En cuanto al perfil psicológico del propio Hitchcock, resulta también frustrante, por dos razones. Primera, porque se centra fundamentalmente en cómo fue él en relación con su mujer Alma Reville, interpretada con cierta rutina por Helen Mirren, algo que es dudosamente apasionante para los cinéfilos, y casi para cualquier espectador no especialmente interesado por las páginas de papel couché, creo yo; y segunda, porque la mayoría de los rasgos con los que es dibujado (el impulsivo voyeurismo, el alcoholismo, la glotonería) no pasan de ser tópicos sobre su vida, expresados sin la mayor profundización y desaprovechados para dotar al personaje de un sentido global.
Es cierto que resulta divertido observar el tratamiento que se nos propone sobre el rodaje de Psicosis, y especialmente sobre algunos detalles (la discutible génesis de la escena de la ducha o las relaciones con el productor), pero más como mero reflejo subversivo de algo mítico fácilmente reconocible, que por un interés real hacia la investigación sobre los hechos históricos, que no ofrece apariencia de excesivo rigor. Esa sensación de ramplonería dominante por encima de las buenas intenciones, y de jugueteo con los mitos como reclamo comercial y causa del regocijo del espectador, es la que se superpone a cualquier otra consideración a lo largo de toda la película.
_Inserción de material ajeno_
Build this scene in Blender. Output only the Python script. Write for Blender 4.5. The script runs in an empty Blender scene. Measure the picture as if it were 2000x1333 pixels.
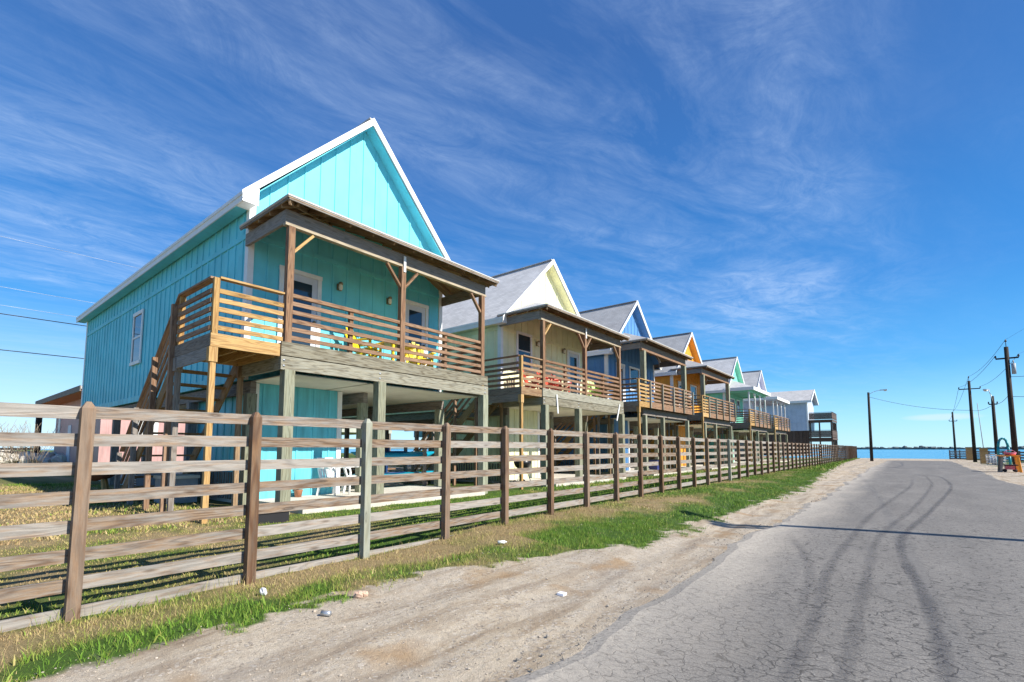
import bpy, bmesh, math, random
import numpy as np
from mathutils import Vector, Matrix

R = random.Random(7)
S = bpy.context.scene
COL = S.collection

# ------------------------------------------------------------------ camera
cam_d = bpy.data.cameras.new('camera')
cam = bpy.data.objects.new('camera', cam_d)
COL.objects.link(cam)
S.camera = cam
PITCH, YAW, FPX = math.radians(4.82), math.radians(38.78), 948.75
cam.location = (0, 0, 1.25)
cam.rotation_euler = (math.pi/2 + PITCH, 0, YAW)
cam_d.sensor_width = 36
cam_d.lens = 36*FPX/2000
cam_d.shift_y = (797-666.5)/2000
cam_d.clip_start = 0.05
cam_d.clip_end = 9000

# ------------------------------------------------------------------ sky and sun
SUN_EL, SUN_AZ = math.radians(38), math.radians(79.6)
w = bpy.data.worlds.new('World')
S.world = w
w.use_nodes = True
nt = w.node_tree
nt.nodes.clear()

def N(t, typ, **kw):
    n = t.nodes.new(typ)
    for k, v in kw.items():
        if k.startswith('i_'):
            n.inputs[k[2:].replace('_', ' ')].default_value = v
        else:
            setattr(n, k, v)
    return n

def L(t, a, b):
    t.links.new(a, b)

def ramp(t, fac, stops, interp='LINEAR'):
    n = t.nodes.new('ShaderNodeValToRGB')
    e = n.color_ramp
    e.interpolation = interp
    while len(e.elements) < len(stops):
        e.elements.new(0.5)
    for el, (p, c) in zip(e.elements, stops):
        el.position = p
        el.color = (c, c, c, 1) if isinstance(c, (int, float)) else (*c, 1)
    if fac is not None:
        L(t, fac, n.inputs[0])
    return n.outputs[0]

def math_(t, op, a, b=None, c=None):
    n = t.nodes.new('ShaderNodeMath')
    n.operation = op
    for i, v in enumerate((a, b, c)):
        if v is None:
            continue
        if isinstance(v, (int, float)):
            n.inputs[i].default_value = v
        else:
            L(t, v, n.inputs[i])
    return n.outputs[0]

def mix(t, fac, a, b, blend='MIX'):
    n = t.nodes.new('ShaderNodeMix')
    n.data_type = 'RGBA'
    n.blend_type = blend
    for i, v in ((0, fac), (6, a), (7, b)):
        if isinstance(v, (int, float)):
            n.inputs[i].default_value = v
        elif isinstance(v, tuple):
            n.inputs[i].default_value = (*v, 1) if len(v) == 3 else v
        else:
            L(t, v, n.inputs[i])
    return n.outputs[2]

def noise(t, vec, scale, detail=4, rough=0.55, dist=0.0, out=0):
    n = t.nodes.new('ShaderNodeTexNoise')
    n.inputs['Scale'].default_value = scale
    n.inputs['Detail'].default_value = detail
    n.inputs['Roughness'].default_value = rough
    n.inputs['Distortion'].default_value = dist
    if vec is not None:
        L(t, vec, n.inputs['Vector'])
    return n.outputs[out]

def mapping(t, vec, scale=(1, 1, 1), rot=(0, 0, 0), loc=(0, 0, 0)):
    n = t.nodes.new('ShaderNodeMapping')
    n.inputs['Scale'].default_value = scale
    n.inputs['Rotation'].default_value = rot
    n.inputs['Location'].default_value = loc
    L(t, vec, n.inputs['Vector'])
    return n.outputs[0]

SKY_STRENGTH = 0.127
sky = N(nt, 'ShaderNodeTexSky', sky_type='NISHITA', sun_disc=False, sun_elevation=SUN_EL,
        sun_rotation=SUN_AZ, altitude=0, air_density=1.0, dust_density=0.1, ozone_density=4.0)
hs = N(nt, 'ShaderNodeHueSaturation')
hs.inputs['Saturation'].default_value = 1.25
hs.inputs['Value'].default_value = 1.0
L(nt, sky.outputs[0], hs.inputs['Color'])
tc = N(nt, 'ShaderNodeTexCoord')
sep = N(nt, 'ShaderNodeSeparateXYZ')
L(nt, tc.outputs['Generated'], sep.inputs[0])
zc = math_(nt, 'MAXIMUM', sep.outputs[2], 0.03)
px = math_(nt, 'DIVIDE', sep.outputs[0], zc)
py = math_(nt, 'DIVIDE', sep.outputs[1], zc)
comb = N(nt, 'ShaderNodeCombineXYZ')
L(nt, px, comb.inputs[0]); L(nt, py, comb.inputs[1])
cv = mapping(nt, comb.outputs[0], rot=(0, 0, math.radians(13)))
wob = noise(nt, cv, 0.35, 3, 0.5, out=1)
vadd = N(nt, 'ShaderNodeVectorMath', operation='MULTIPLY_ADD')
L(nt, wob, vadd.inputs[0]); vadd.inputs[1].default_value = (0.9, 0.9, 0); L(nt, cv, vadd.inputs[2])
streak = noise(nt, mapping(nt, vadd.outputs[0], (1.5, 0.42, 1), loc=(1.3, 0.4, 0)), 1.5, 10, 0.66, 0.5)
fine = noise(nt, mapping(nt, vadd.outputs[0], (3.2, 1.9, 1), rot=(0, 0, .5)), 1.6, 9, 0.74, 1.0)
patch = noise(nt, mapping(nt, cv, (0.6, 0.22, 1), loc=(4.1, 1.7, 0)), 0.9, 3, 0.5)
c1 = ramp(nt, streak, [(0.38, 0.0), (0.66, 1.0)])
c2 = ramp(nt, fine, [(0.36, 0.25), (0.64, 1.0)])
c3 = ramp(nt, patch, [(0.34, 0.35), (0.58, 1.0)])
cl = math_(nt, 'MULTIPLY', math_(nt, 'MULTIPLY', c1, c2), c3)
hz = ramp(nt, sep.outputs[2], [(0.0, 0.0), (0.06, 0.35), (0.25, 1.0)])
cl = math_(nt, 'MULTIPLY', math_(nt, 'MULTIPLY', cl, hz), 0.46)
K = 6.0
grad = ramp(nt, sep.outputs[2], [(0.0, (.30, .66, .90)), (0.05, (.21, .57, .88)), (0.14, (.055, .34, .74)), (0.28, (.026, .205, .58)), (0.48, (.036, .145, .43)), (0.66, (.040, .115, .345))])
gsc = N(nt, 'ShaderNodeVectorMath', operation='SCALE')
L(nt, grad, gsc.inputs[0]); gsc.inputs['Scale'].default_value = K
base_sky = mix(nt, 0.75, hs.outputs[0], gsc.outputs[0])
azr = math_(nt, 'ARCTAN2', sep.outputs[0], sep.outputs[1])
azm = math_(nt, 'ADD', azr, math_(nt, 'MULTIPLY_ADD', patch, 0.5, -0.25))
cl = math_(nt, 'MULTIPLY', cl, ramp(nt, math_(nt, 'MULTIPLY_ADD', azm, 0.5, 0.5), [(0.43, 1.0), (0.54, 0.10)]))
g1 = math_(nt, 'POWER', math_(nt, 'DIVIDE', math_(nt, 'SUBTRACT', azr, -0.20), 0.17), 2.0)
g2_ = math_(nt, 'POWER', math_(nt, 'DIVIDE', math_(nt, 'SUBTRACT', sep.outputs[2], 0.27), 0.085), 2.0)
bright = math_(nt, 'EXPONENT', math_(nt, 'MULTIPLY', math_(nt, 'ADD', g1, g2_), -1.0))
cl = math_(nt, 'MAXIMUM', cl, math_(nt, 'MULTIPLY', math_(nt, 'MULTIPLY', bright, c2), math_(nt, 'MULTIPLY', ramp(nt, streak, [(0.34, 0.0), (0.62, 1.0)]), 0.55)))
lh = math_(nt, 'MULTIPLY', ramp(nt, math_(nt, 'MULTIPLY', azr, -0.5), [(0.42, 0.0), (0.72, 0.65)]), ramp(nt, sep.outputs[2], [(0.0, 1.0), (0.22, 0.0)]))
base_sky = mix(nt, lh, base_sky, (3.6, 4.8, 5.7))
d1 = math_(nt, 'POWER', math_(nt, 'DIVIDE', math_(nt, 'SUBTRACT', azr, 0.048), 0.052), 2.0)
d2 = math_(nt, 'POWER', math_(nt, 'DIVIDE', math_(nt, 'SUBTRACT', sep.outputs[2], 0.0488), 0.0062), 2.0)
lens = math_(nt, 'SUBTRACT', 1.0, math_(nt, 'ADD', d1, d2))
lens = math_(nt, 'MULTIPLY', ramp(nt, math_(nt, 'ADD', lens, math_(nt, 'MULTIPLY_ADD', fine, 0.8, -0.4)), [(0.0, 0.0), (0.8, 1.0)]), 0.6)
cl = math_(nt, 'MAXIMUM', cl, lens)
skyc = mix(nt, cl, base_sky, (3.6, 4.4, 5.6))
bg = N(nt, 'ShaderNodeBackground')
bg.inputs['Strength'].default_value = SKY_STRENGTH
L(nt, skyc, bg.inputs['Color'])
wo = N(nt, 'ShaderNodeOutputWorld')
L(nt, bg.outputs[0], wo.inputs['Surface'])

sun_d = bpy.data.lights.new('sun', 'SUN')
sun_d.energy = 4.7
sun_d.angle = math.radians(0.53)
sun_d.color = (1.0, 0.95, 0.86)
sun = bpy.data.objects.new('sun', sun_d)
COL.objects.link(sun)
sdir = Vector((math.sin(SUN_AZ)*math.cos(SUN_EL), math.cos(SUN_AZ)*math.cos(SUN_EL), math.sin(SUN_EL)))
sun.rotation_euler = (-sdir).to_track_quat('-Z', 'Y').to_euler()
sun.location = sdir*60

S.view_settings.view_transform = 'Standard'
S.view_settings.look = 'None'
S.view_settings.exposure = 0.76
S.view_settings.gamma = 1
S.render.engine = 'CYCLES'
S.cycles.max_bounces = 8
S.cycles.diffuse_bounces = 5
S.cycles.glossy_bounces = 3
S.cycles.transparent_max_bounces = 6

# ------------------------------------------------------------------ materials
def new_mat(name):
    m = bpy.data.materials.new(name)
    m.use_nodes = True
    t = m.node_tree
    p = t.nodes['Principled BSDF']
    return m, t, p

def bump(t, p, height, strength=0.3, dist=0.01):
    b = N(t, 'ShaderNodeBump')
    b.inputs['Strength'].default_value = strength
    b.inputs['Distance'].default_value = dist
    L(t, height, b.inputs['Height'])
    L(t, b.outputs[0], p.inputs['Normal'])

def plain(name, col, rough=0.6, metal=0.0, var=0.12, scale=6.0, spec=0.4):
    m, t, p = new_mat(name)
    tcn = N(t, 'ShaderNodeTexCoord')
    f = noise(t, tcn.outputs['Object'], scale, 5)
    lo = tuple(c*(1-var) for c in col)
    hi = tuple(min(1, c*(1+var)) for c in col)
    L(t, ramp(t, f, [(0.3, lo), (0.7, hi)]), p.inputs['Base Color'])
    p.inputs['Roughness'].default_value = rough
    p.inputs['Metallic'].default_value = metal
    p.inputs['Specular IOR Level'].default_value = spec
    return m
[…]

El guión no carece de buenas ideas (la escena de Ed Gein en la parte trasera de la casa de Psicosis o la asfixia que siente Alma ante la exclusividad que Hitchcock requiere de ella) pero, sobre todo, contiene una escena extraordinaria, uno de esos momentos capaces de salvar casi una película entera o, al menos, ser causa suficiente para que merezca ser vista. Ocurre durante el transcurso del estreno de Psicosis, cuando Hitchcock, nervioso por la importancia que el éxito de su película podría tener para el futuro de su carrera, se esconde entre bambalinas, ansioso ante las reacciones del público; mira de vez en cuando, furtivamente, para comprobar la expectación del auditorio, y se retira justo en el momento en que llega la escena de la ducha. Sabiendo de memoria cómo ha sido montada, comienza a mover los brazos con los gestos propios de un director de orquesta, justo al ritmo con que espera que se escuchen los gritos de terror del público, mostrándonos Gervasi su placer ante la plena coincidencia de acordes y alaridos. Es una escena que refleja a la perfección una de las ambiciones centrales del Hitchcock cineasta: manipular la conciencia del espectador hasta hacerle bailar al son exacto que él marcaba. Escena antológica, no me cabe duda.
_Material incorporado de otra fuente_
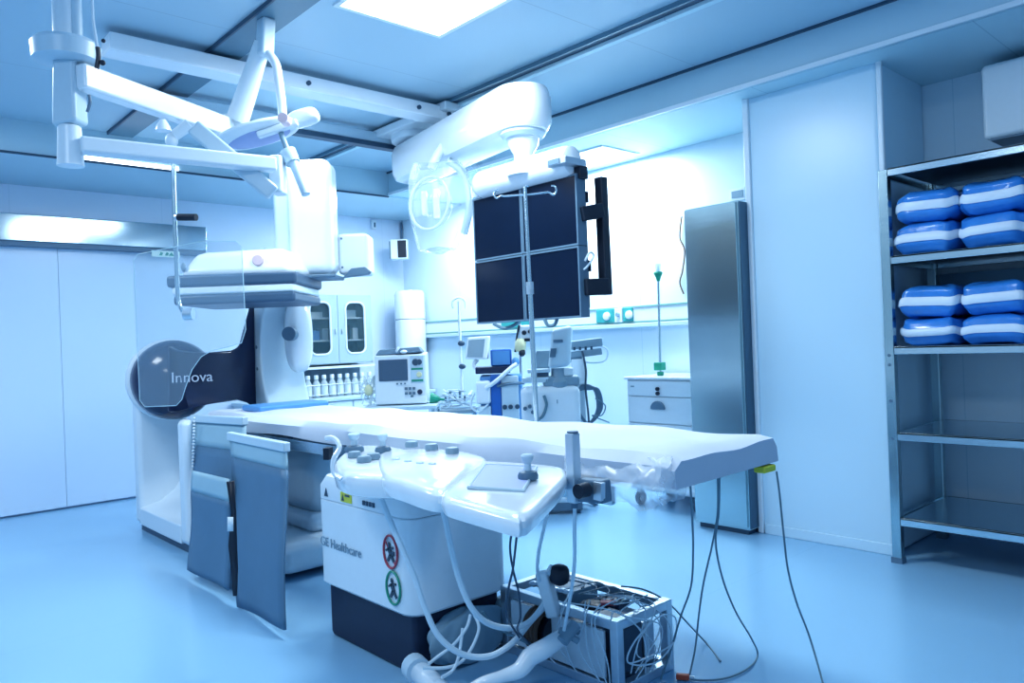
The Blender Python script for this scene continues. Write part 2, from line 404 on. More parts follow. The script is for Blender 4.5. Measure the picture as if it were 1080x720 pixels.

El balance no es solo insuficiente, y reflejo del riesgo extremo del empeño, sino frustrante en relación con la gran cantidad de perspectivas bajo las cuales podrían haberse extraído mejores resultados, tanto de la vida de Hitchcock, como de su obra, de los personajes secundarios o de la historia del rodaje de una de las películas míticas de la Historia del cine. Su carencia de grandes pretensiones y su ambición lúdica permiten verla sin demasiada acritud, y disfrutar moderadamente de una de las posibles fantasías sobre el cineasta británico, una de los millones que existirán, quizá una por cada aficionado a su cine.